The U.S. Federal Reserve Chairman Ben Bernanke’s upbeat comments on the path of the U.S. economy and increasing confidence encouraged more investors to reach their hands into their pockets and pull out funds to wager on markets that were only recently considered too risky.

The won yesterday surged to 1,211.3 against the U.S. dollar, breaking this year’s low of 1,218 set on Sept. 5.

A flurry of recent upbeat economic data further whetted investors’ appetite for more Korean stocks and currency, pushing the benchmark Kospi to another yearly high.

The Kospi closed at 1,683.33, the highest point since June 27, 2008, when it closed at 1,684.45.

The won rose by more than 30 against the greenback this month alone, as a growing number of foreigners sought to buy more won in order to snap up Korean shares in the Seoul stock markets due to improved investor sentiment.

Foreign investors bought a net of 888.1 billion won ($735.4 million) yesterday, continuing to report net positive purchases for nine days in a row.

The figure was also the biggest daily net purchase by foreigners so far this year and the fourth-largest in history.

Bernanke said on the previous day that the U.S. recession is “very likely over,” during a Brookings Institution forum, fanning optimism about an upcoming economic recovery.
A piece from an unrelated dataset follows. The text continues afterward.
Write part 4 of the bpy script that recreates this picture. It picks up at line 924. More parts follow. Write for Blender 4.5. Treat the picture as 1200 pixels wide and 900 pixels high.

“More visible signs of global economic recovery are stabilizing the financial markets, and the rising stock purchases by foreigners also helped,” said Kim Sung-soon, a finance manager at the Industrial Bank of Korea in Seoul.

“Given the dollar supply and sentiment in the currency market, the won-dollar rate will likely slump down to the 1,200 mark,” he added.

Vice Finance Minister Hur Kyung-wook’s recent comment that the strengthening of the won against the dollar was “doing little” to hurt the country’s exporters also fanned speculation that the government is unlikely to intervene in the market to curb the won’s gains.

Clemens Kang, chief strategist at Woori Investment & Securities, also said the foreign investors will likely keep picking up more Seoul shares until the U.S. economy firmly returns to its pre-crisis level, which he said may not come until early 2012.

“Emerging markets like Korea are showing recoveries that are far faster than the advanced economies, and more investors are betting the greenback will remain weaker for quite some time,” said Kang.